Once you’re done forming your US LLC, you only have a few more steps to complete. Here’s what you’ll need to know:  

Step 1. Apply for an EIN 
The IRS tracks your business through a unique number called an Employer Identification Number. 

Step 2. Prepare an LLC Operating Agreement 
Your  LLC is required to have an LLC Operating Agreement. It can be completed in both written and verbal form. 

Step 3. Plan an Organizational Meeting 
There will be a lot of items to discuss when you begin your LLC. An organizational meeting will help make things clearer. It’s good to note that there are no requirements. 

Step 4. File a Statement of Information 
Some states such as Delaware, do not require you to submit a Statement of Information. 

An LLC has not been around for long as a type of legal entity. The first LLC law was passed in 1977.  

LLCs have one major similarity with the so-called ‘corporations’: limited liability.  

Corporate officers, directors, and shareholders cannot be held liable for any debts of the corporation unless they are liable under other laws. This is true only if management takes care to preserve the corporate formalities, such as maintaining separate bank accounts, holding regular meetings, making minutes of those meetings, and generally treating the corporation as a distinct entity under the law. If management fails to take the steps, then the law allows the "piercing of the corporate veil" which can subject officers, directors, and shareholders to individual liability. An LLC has the same protections from liability as the corporation—and the same vulnerability if not treated as a separate entity. 

LLCs also share a significant characteristic with partnerships, or, if the LLC is owned by a single member, with individual taxpayers. Income to an LLC is not taxed at the entity level. Instead, it is included in the income tax returns of the partners or single individuals who own the LLC. 

To organize an LLC, you must file a document with the state in which the LLC is to be created. This document is usually called the Articles of Organization, but sometimes it is called something else, depending upon the state. The Articles of Organization state the name of the LLC, its business address, and the types of business the LLC will engage in. 

The Articles of Organization also state the name and address of the registered agent for the LLC. The registered agent is the person or company that serves as the contact point between the state and the LLC. The registered agent also receives official correspondence from other businesses. 

How long it takes to get an LLC depends upon the state in which it is organized. In the past, organizers would mail Articles of Organization to the state, along with the required filing fee. Later, some states began authorizing fax filing. Today, most states have set up e-filing systems that allow the filing of various documents, usually including Articles of Organization for an LLC. 

Again, depending upon the state, registration of the LLC can be accomplished online in real-time.

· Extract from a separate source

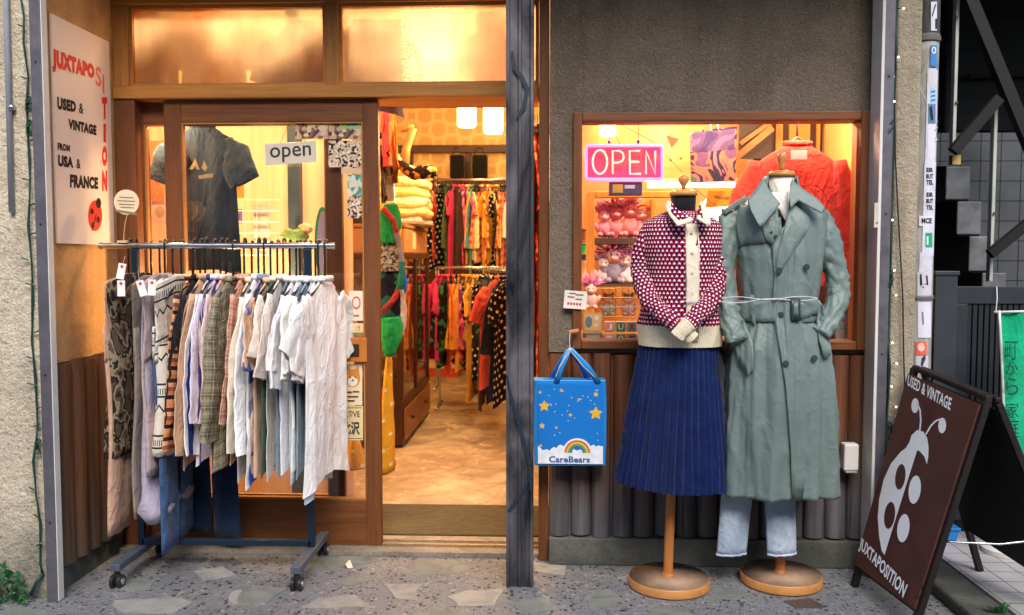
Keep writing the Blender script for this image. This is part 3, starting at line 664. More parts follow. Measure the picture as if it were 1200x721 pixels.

When that occurs, an LLC can be completely set up in only a day or two. However, other states have significant lag times, some in the range of two to three weeks for approval, even if the registration is filed online. 

Some states include on their websites the expected wait time to process a filing. Others state the date of the most current documents they have processed to give people an idea of how long it will take for approval of a filing. 

In short, it can take between a day or two and the better part of a month to organize an LLC. 

State filing fees vary greatly, from $40 to as high as $500. Your state of incorporation might also charge an annual fee to keep your LLC current. 

Both protect owners so they're not personally on the hook for business liabilities or debts. But, key differences include how they're owned (LLCs have one or more individual members, and corporations have shareholders) and maintained (corporations generally have more formal record-keeping and reporting requirements).